Just a question for anyone out there to throw some thoughts around. I recently started to reprice my notes that have had a late payment before and are now current. I figured that 95% of principle balance would be a good place to start with notes that have a downward trending FICO, but I'm been surprised to see the large portion of my notes selling quickly. Has anyone done an analysis the value of a note going late at least one time? Outside of lending club's cure rates I didn't see a post on true statistics around notes having further payment issues.
Thanks!
There's plenty of never-late notes for sale right around par so I'm not sure why anyone would bother taking a chance on a 5% discount.
Ah well. The Wisdom of the Market I guess.
Some statistics on
Current notes on FOLIOfn as of tonight (4/20):
Is that how your model determines the selling price for FolioFN strategy?

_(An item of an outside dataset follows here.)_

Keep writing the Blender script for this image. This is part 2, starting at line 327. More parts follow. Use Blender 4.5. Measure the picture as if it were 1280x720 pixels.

generally, I don't think it is easy to sell now-current notes with a premium.
The average above is the average by listing, not the average sale price of the market.
Fred those statistics are nice to look at, but I don't see how examining what's currently listed can give you confident purchasing data. You're only looking at what hasn't sold, and none of that which sold quickly. Also it seems to me that your data would be seriously skewed by just a few people who list things at unrealistically high prices with no intention of selling the notes except to fools. This increases your max markup, increases the avg, (MAYBE changes your purchasing, depending on how you have it set up) but the real market hasn't changed one bit.
One of these days Peter should interview Fred about how quant magic. I imagine we are interacting with the forum-friendly version of Watson.
I can offer one data point. I list all my now current IGP and late notes at 0% markup. They rarely sell at this markup, I might sell one per month out of about 30 notes. If you have a bunch of notes to dump in a hurry you will have to offer a discount.
I started doing this too a couple of days ago, after de-listing them all for two days. I don't expect any to sell. I just feel like taking a break from the deep-deep discounts and re-pricing.
I'm curious--how many a month out of the 30 or so do you see go current?
the 30 or so notes are all previously late now current. I have 10 notes currently late or IGP. I offer them up automatically at small discounts. Every now and again I look at them and decide if I want to dump them or keep them to see if they will go current. To dump them I just start lowing the discount until they are gone generally based on the FICO trend and if the borrower is promising to pay. For example Just sold an ugly L16 with a big step down in FICO trend and not borrower not returning call of mails for 80% discount.
Sorry--I had "late" in my brain even though you clearly stated "...but now current".
Today 10 of 36 IGP went current. Two 31+ lates that were BKs were charged off.
I find the "payment processing" and BK rules so disruptive to the sales process that
I cancelled all my (52) assorted listings again today and have no future plans for them.
I knew you'd ask these follow-up questions.
If I can explain in terms of Expected Loss (
http://en.wikipedia.org/wiki/Expected_loss) = PD * LGD * EAD, the blue portions of LC pie charts are (PD * LGD). I define the EAD simply as the dirty price (Oustanding Principal + Accrued Interest) of the notes.
Please note that the LC definition is the probability to reach the
Charged-Off status; while the usual PD measures only until the
Default status (i.e., one node prior to Charged-Off).
So the sweet spot is buying grace period notes?